> Task to carry out
The listing below should be written out exactly; please include all of it.

> Data excerpt
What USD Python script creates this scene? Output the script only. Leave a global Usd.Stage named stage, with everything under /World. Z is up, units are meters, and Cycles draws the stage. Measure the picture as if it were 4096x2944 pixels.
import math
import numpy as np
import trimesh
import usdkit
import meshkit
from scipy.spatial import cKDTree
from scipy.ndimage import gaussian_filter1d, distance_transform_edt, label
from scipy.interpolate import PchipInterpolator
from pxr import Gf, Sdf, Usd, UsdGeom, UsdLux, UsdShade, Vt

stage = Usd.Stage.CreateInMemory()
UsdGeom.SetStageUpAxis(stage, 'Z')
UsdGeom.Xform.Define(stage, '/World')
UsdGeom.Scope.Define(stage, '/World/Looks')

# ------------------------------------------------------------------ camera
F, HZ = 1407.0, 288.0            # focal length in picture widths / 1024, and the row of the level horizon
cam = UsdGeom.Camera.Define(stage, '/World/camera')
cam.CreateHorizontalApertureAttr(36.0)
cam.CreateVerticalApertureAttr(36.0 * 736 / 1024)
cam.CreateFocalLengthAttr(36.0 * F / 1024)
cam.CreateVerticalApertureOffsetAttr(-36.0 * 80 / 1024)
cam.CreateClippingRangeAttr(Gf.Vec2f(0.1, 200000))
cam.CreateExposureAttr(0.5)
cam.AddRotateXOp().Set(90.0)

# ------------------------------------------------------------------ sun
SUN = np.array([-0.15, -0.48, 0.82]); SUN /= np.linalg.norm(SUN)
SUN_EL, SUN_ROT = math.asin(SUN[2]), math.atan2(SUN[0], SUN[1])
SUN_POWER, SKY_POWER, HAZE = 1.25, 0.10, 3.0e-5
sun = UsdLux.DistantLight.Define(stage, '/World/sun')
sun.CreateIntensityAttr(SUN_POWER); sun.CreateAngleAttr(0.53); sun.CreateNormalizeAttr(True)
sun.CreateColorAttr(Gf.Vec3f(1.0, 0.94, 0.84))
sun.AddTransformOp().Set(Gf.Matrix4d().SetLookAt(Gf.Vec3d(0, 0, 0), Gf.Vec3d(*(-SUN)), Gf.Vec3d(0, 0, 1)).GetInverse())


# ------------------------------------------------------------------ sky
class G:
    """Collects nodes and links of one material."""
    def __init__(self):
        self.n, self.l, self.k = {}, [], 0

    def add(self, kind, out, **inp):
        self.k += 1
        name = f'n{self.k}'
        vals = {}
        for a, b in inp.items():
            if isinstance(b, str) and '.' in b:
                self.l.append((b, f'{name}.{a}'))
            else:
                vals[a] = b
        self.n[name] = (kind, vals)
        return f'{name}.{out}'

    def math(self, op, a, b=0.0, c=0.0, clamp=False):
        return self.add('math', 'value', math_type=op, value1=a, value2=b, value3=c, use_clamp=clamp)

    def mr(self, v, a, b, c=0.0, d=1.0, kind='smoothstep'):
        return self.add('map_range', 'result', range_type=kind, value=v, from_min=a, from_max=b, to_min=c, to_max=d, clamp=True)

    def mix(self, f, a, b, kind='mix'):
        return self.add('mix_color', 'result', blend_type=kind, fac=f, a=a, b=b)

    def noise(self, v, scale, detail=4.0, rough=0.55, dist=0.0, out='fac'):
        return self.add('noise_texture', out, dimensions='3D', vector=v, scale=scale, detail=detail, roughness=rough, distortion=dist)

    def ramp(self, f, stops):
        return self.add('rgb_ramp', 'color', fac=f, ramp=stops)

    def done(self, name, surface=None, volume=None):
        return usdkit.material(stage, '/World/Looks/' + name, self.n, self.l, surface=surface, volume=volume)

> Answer
What USD Python script creates this scene? Output the script only. Leave a global Usd.Stage named stage, with everything under /World. Z is up, units are meters, and Cycles draws the stage. Measure the picture as if it were 4096x2944 pixels.
import math
import numpy as np
import trimesh
import usdkit
import meshkit
from scipy.spatial import cKDTree
from scipy.ndimage import gaussian_filter1d, distance_transform_edt, label
from scipy.interpolate import PchipInterpolator
from pxr import Gf, Sdf, Usd, UsdGeom, UsdLux, UsdShade, Vt

stage = Usd.Stage.CreateInMemory()
UsdGeom.SetStageUpAxis(stage, 'Z')
UsdGeom.Xform.Define(stage, '/World')
UsdGeom.Scope.Define(stage, '/World/Looks')

# ------------------------------------------------------------------ camera
F, HZ = 1407.0, 288.0            # focal length in picture widths / 1024, and the row of the level horizon
cam = UsdGeom.Camera.Define(stage, '/World/camera')
cam.CreateHorizontalApertureAttr(36.0)
cam.CreateVerticalApertureAttr(36.0 * 736 / 1024)
cam.CreateFocalLengthAttr(36.0 * F / 1024)
cam.CreateVerticalApertureOffsetAttr(-36.0 * 80 / 1024)
cam.CreateClippingRangeAttr(Gf.Vec2f(0.1, 200000))
cam.CreateExposureAttr(0.5)
cam.AddRotateXOp().Set(90.0)

# ------------------------------------------------------------------ sun
SUN = np.array([-0.15, -0.48, 0.82]); SUN /= np.linalg.norm(SUN)
SUN_EL, SUN_ROT = math.asin(SUN[2]), math.atan2(SUN[0], SUN[1])
SUN_POWER, SKY_POWER, HAZE = 1.25, 0.10, 3.0e-5
sun = UsdLux.DistantLight.Define(stage, '/World/sun')
sun.CreateIntensityAttr(SUN_POWER); sun.CreateAngleAttr(0.53); sun.CreateNormalizeAttr(True)
sun.CreateColorAttr(Gf.Vec3f(1.0, 0.94, 0.84))
sun.AddTransformOp().Set(Gf.Matrix4d().SetLookAt(Gf.Vec3d(0, 0, 0), Gf.Vec3d(*(-SUN)), Gf.Vec3d(0, 0, 1)).GetInverse())


# ------------------------------------------------------------------ sky
class G:
    """Collects nodes and links of one material."""
    def __init__(self):
        self.n, self.l, self.k = {}, [], 0

    def add(self, kind, out, **inp):
        self.k += 1
        name = f'n{self.k}'
        vals = {}
        for a, b in inp.items():
            if isinstance(b, str) and '.' in b:
                self.l.append((b, f'{name}.{a}'))
            else:
                vals[a] = b
        self.n[name] = (kind, vals)
        return f'{name}.{out}'

    def math(self, op, a, b=0.0, c=0.0, clamp=False):
        return self.add('math', 'value', math_type=op, value1=a, value2=b, value3=c, use_clamp=clamp)

    def mr(self, v, a, b, c=0.0, d=1.0, kind='smoothstep'):
        return self.add('map_range', 'result', range_type=kind, value=v, from_min=a, from_max=b, to_min=c, to_max=d, clamp=True)

    def mix(self, f, a, b, kind='mix'):
        return self.add('mix_color', 'result', blend_type=kind, fac=f, a=a, b=b)

    def noise(self, v, scale, detail=4.0, rough=0.55, dist=0.0, out='fac'):
        return self.add('noise_texture', out, dimensions='3D', vector=v, scale=scale, detail=detail, roughness=rough, distortion=dist)

    def ramp(self, f, stops):
        return self.add('rgb_ramp', 'color', fac=f, ramp=stops)

    def done(self, name, surface=None, volume=None):
        return usdkit.material(stage, '/World/Looks/' + name, self.n, self.l, surface=surface, volume=volume)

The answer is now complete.